____ Information shown
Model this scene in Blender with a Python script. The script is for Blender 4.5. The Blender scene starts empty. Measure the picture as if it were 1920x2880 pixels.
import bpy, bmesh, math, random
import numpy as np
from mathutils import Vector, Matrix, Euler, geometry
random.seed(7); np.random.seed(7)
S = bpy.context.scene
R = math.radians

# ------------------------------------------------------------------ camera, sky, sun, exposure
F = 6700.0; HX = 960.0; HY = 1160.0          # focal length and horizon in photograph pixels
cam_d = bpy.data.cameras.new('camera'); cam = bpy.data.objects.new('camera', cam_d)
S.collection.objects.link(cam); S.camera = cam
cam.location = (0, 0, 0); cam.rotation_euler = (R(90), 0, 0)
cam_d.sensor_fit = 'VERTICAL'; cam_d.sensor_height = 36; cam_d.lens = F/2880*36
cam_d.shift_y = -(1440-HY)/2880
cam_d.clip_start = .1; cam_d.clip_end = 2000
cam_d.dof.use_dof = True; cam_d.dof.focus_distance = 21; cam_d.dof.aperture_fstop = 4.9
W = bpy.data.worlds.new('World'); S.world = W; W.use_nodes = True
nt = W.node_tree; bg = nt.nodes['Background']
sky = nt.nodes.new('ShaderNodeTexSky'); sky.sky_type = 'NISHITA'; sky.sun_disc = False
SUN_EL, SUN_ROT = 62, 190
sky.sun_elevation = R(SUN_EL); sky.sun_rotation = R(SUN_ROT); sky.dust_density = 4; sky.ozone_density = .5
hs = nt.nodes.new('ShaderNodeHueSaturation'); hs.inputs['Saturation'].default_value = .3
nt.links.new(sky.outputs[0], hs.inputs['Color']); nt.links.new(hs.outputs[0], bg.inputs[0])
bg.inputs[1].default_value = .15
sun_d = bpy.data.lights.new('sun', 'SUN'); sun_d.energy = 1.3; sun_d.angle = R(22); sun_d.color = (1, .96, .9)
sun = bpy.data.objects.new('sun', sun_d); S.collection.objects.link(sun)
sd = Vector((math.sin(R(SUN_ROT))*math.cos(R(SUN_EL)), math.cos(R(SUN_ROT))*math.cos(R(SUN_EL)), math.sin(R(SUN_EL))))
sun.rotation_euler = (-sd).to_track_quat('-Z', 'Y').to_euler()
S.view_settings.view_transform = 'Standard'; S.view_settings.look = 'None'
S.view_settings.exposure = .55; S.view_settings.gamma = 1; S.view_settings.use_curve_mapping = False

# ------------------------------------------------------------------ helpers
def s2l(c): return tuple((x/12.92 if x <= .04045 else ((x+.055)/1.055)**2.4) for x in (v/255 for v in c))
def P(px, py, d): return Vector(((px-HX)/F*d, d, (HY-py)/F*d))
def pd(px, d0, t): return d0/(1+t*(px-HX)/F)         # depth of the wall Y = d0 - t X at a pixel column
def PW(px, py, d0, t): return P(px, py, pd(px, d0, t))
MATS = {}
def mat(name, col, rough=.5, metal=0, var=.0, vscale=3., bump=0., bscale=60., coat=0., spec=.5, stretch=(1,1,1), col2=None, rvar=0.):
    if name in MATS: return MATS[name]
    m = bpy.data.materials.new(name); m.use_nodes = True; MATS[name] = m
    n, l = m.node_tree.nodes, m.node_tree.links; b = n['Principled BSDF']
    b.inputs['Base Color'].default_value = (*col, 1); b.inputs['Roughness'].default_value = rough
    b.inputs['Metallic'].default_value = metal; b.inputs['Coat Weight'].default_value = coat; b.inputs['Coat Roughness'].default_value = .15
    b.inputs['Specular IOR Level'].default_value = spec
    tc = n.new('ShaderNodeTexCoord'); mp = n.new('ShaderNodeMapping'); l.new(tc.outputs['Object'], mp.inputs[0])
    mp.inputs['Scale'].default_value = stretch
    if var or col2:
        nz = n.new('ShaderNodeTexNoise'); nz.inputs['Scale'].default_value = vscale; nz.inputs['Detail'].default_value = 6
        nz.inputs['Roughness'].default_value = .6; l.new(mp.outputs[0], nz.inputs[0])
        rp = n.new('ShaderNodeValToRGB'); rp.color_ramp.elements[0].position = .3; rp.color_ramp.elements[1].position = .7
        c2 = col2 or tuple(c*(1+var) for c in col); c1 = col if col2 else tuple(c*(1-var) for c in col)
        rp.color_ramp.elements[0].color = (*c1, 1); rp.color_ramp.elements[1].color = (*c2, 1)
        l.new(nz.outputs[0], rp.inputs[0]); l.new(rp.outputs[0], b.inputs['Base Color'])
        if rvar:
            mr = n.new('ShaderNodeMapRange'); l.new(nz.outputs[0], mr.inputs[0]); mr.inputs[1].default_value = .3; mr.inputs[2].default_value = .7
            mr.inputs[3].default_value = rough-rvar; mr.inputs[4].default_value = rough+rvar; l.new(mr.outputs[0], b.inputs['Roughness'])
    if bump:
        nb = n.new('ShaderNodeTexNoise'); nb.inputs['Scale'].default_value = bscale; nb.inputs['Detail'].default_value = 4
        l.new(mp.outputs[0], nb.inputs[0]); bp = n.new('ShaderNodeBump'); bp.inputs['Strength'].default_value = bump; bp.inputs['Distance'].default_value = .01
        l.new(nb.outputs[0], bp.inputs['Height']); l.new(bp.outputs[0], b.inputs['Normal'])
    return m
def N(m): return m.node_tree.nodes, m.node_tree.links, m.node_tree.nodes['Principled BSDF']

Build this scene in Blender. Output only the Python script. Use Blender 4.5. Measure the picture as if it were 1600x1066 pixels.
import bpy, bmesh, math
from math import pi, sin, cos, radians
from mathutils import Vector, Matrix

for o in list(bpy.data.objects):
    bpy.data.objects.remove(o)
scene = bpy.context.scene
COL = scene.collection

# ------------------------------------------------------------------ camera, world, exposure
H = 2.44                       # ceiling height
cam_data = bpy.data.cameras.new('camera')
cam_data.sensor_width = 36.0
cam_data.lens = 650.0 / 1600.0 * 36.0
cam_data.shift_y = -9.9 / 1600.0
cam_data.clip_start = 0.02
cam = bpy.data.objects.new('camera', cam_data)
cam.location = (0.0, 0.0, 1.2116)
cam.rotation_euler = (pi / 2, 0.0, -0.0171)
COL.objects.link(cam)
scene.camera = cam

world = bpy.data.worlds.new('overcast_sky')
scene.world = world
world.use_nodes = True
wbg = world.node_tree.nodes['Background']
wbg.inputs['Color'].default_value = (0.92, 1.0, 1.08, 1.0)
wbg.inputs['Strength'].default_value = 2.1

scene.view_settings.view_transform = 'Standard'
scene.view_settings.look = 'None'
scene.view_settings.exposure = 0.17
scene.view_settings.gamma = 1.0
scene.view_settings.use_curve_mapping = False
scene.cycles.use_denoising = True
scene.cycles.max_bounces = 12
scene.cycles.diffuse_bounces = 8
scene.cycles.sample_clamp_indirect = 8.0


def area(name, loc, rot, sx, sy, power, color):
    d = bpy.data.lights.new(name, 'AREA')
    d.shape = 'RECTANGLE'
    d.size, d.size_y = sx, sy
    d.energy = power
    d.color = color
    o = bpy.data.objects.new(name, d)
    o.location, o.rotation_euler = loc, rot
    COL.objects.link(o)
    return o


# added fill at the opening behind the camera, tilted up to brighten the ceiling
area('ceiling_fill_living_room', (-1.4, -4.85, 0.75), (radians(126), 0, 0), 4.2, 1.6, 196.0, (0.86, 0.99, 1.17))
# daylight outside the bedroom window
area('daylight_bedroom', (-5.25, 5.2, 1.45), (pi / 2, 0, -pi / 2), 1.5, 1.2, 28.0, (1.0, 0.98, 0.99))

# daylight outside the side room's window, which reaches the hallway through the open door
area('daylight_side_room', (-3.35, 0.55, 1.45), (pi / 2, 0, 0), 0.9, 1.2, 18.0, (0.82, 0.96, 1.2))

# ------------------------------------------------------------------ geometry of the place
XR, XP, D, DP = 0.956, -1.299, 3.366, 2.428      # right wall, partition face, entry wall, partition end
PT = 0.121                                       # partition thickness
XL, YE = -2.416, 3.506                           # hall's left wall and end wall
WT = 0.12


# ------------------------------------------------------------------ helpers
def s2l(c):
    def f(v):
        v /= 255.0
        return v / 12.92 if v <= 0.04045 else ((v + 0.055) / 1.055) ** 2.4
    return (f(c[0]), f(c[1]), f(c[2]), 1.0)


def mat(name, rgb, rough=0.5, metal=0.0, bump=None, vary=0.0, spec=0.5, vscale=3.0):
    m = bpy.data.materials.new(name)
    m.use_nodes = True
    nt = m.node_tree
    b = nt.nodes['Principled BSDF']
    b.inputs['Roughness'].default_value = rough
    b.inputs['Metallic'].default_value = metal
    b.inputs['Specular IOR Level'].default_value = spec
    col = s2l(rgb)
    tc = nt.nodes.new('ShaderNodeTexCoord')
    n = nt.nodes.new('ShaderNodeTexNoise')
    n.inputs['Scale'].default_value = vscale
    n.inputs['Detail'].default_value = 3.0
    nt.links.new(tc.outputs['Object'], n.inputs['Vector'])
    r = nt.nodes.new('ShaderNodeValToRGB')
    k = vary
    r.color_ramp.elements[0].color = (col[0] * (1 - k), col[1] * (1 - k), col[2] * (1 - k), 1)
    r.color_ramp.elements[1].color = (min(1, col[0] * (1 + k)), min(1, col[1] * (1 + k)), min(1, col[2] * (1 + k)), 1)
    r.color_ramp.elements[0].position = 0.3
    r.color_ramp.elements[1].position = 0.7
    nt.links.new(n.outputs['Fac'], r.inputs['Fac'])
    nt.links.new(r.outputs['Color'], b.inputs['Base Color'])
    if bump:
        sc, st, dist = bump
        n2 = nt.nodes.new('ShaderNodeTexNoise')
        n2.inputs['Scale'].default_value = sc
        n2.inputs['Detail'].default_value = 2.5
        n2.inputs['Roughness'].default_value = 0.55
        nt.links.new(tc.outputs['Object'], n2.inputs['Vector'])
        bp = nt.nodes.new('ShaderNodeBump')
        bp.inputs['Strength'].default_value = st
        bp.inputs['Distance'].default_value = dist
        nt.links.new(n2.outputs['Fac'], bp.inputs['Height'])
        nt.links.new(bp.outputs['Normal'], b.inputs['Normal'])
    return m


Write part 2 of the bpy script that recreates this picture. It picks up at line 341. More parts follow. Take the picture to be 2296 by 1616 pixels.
________
What you have to do: Count how many lines above contain the word "Blender". Reply with the number alone.

Exercise output: 2